If you aren't familiar with Streaming Expressions new statistical programming functions you may find it useful to read a few of the earlier blogs which introduce the topic.
- Statistical programming with Solr Streaming Expressions
- One-way ANOVA and Rank Transformation with Solr's Streaming Expressions
- A first look at Sunplot, a statistical plotting engine for Solr Streaming Expressions
- Detrending Time Series Data With Linear Regression in Solr 7
- Time Series Cross-correlation and Lagged Regression With Solr Streaming Expressions
Seasonality
Often seasonality appears in the data as periodic bumps or waves. These waves can be expressed as sine-waves. For this example we'll start off by generating some smooth sine-waves to represent seasonality. We'll be using Solr's statistical functions to generate the data and Sunplot to plot the sine-waves.
Here is a sample plot using Sunplot:
In the plot you'll notice there are waves in the data occurring at regular intervals. These waves represent the seasonality.
The expression used to generate the sine-waves is:
let(smooth=sin(sequence(100, 0, 6)),
plot(type=line, y=smooth))
In the function above the let expression is setting a single variable called smooth. The value set to smooth is an array of numbers generated by the sequence function that is wrapped and transformed by the sin function.
Then the let function runs the plot function with the smooth variable as the y axis. Sunplot then plots the data.
This sine-wave is perfectly smooth so the entire time series consists only of seasonality. To make things more interesting we can add some noise to the sign-waves to represent another component of the time series.
Now the expression looks like this:
let(smooth=sin(sequence(100, 0, 6)),
noise=sample(uniformDistribution(-.25,.25),100),
noisy=ebeAdd(smooth, noise),
plot(type=line, y=noisy))
In the expression above we first generate the smooth sine-wave and set it to the variable smooth. Then we generate some random noise by taking a sample from a uniform distribution. The random samples will be uniformly distributed between -.25 and .25. The variable noise holds the array of random noise data.

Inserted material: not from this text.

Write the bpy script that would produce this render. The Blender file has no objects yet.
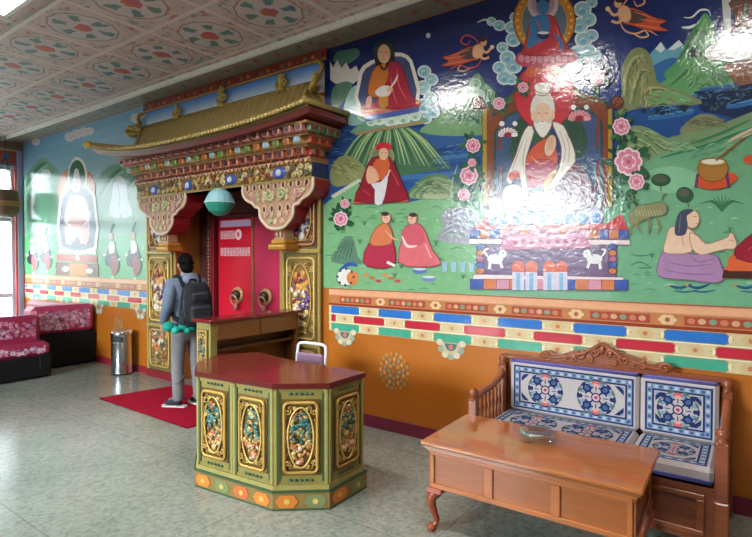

Then the smooth and noise arrays are added together using the ebeAdd function. The ebeAdd function does an element-by-element addition of the two arrays and outputs an array with the results. This will add the noise to the sine-wave. The variable noisy holds this new noisy array of data.
The noisy array is then set to the y axis of the plot.
Now we have a time series that has both a seasonality component and noisy signal. Let's see how we can model and remove the seasonality so we can study the noisy component.
Modeling Seasonality
We can model the seasonality using the new polyfit function to fit a curve to the data. The polyfit function is a polynomial curve fitter which builds a function that models non-linear data.
Below is a screenshot of the polyfit function:
Notice that now there is a smooth red curve which models the noisy time series. This is the smooth curve that the polyfit function fit to the noisy time series.
Here is the expression:
let(smooth=sin(sequence(100, 0, 6)),
noise=sample(uniformDistribution(-.25,.25),100),
noisy=ebeAdd(smooth,noise),
fit=polyfit(noisy, 16),
x=sequence(100,0,1),
list(tuple(plot=line, x=x, y=noisy),
tuple(plot=line, x=x, y=fit)))
In the expression above we first build the noisy time series. Then the polyfit function is called on the noisy array with a polynomial degree. The degree describes the exponent size of the polynomial used in the curve fitting function. As the degree rises the function has more flexibility in the curves that it can model. For example a degree of 1 provides a linear model. You can try different degrees until you find the one that best fits your data set. In this example a 16 degree polynomial is used to fit the sine-wave.
Notice that when plotting two lines we use a slightly different plotting syntax. In the syntax above a list of output tuples is used to define the plot for Sunplot. When plotting two plots an x axis must be provided. The sequence function is used to generate an x axis.
Removing the Seasonality
Once we've fit a curve to the time series we can subtract it away to remove the seasonality. After the subtraction what's left is the noisy signal that we want to study.
Below is a screenshot showing the subtraction of the fitted curve:
Notice that the plot now shows the data that remains after the seasonality has been removed. This time series is now ready to be studied without the effects of the seasonality.
Here is the expressions:
let(smooth=sin(sequence(100, 0, 6)),
noise=sample(uniformDistribution(-.25,.25),100),
noisy=ebeAdd(smooth,noise),
fit=polyfit(noisy, 16),
stationary=ebeSubtract(noisy, fit),
plot(type=line, y=stationary))
In the expression above the fit array, which holds the fitted curve, is subtracted from the noisy array. The ebeSubtract function performs the element-by-element subtraction. The new time series with the seasonality removed is stored in the stationary variable and plotted on the y axis.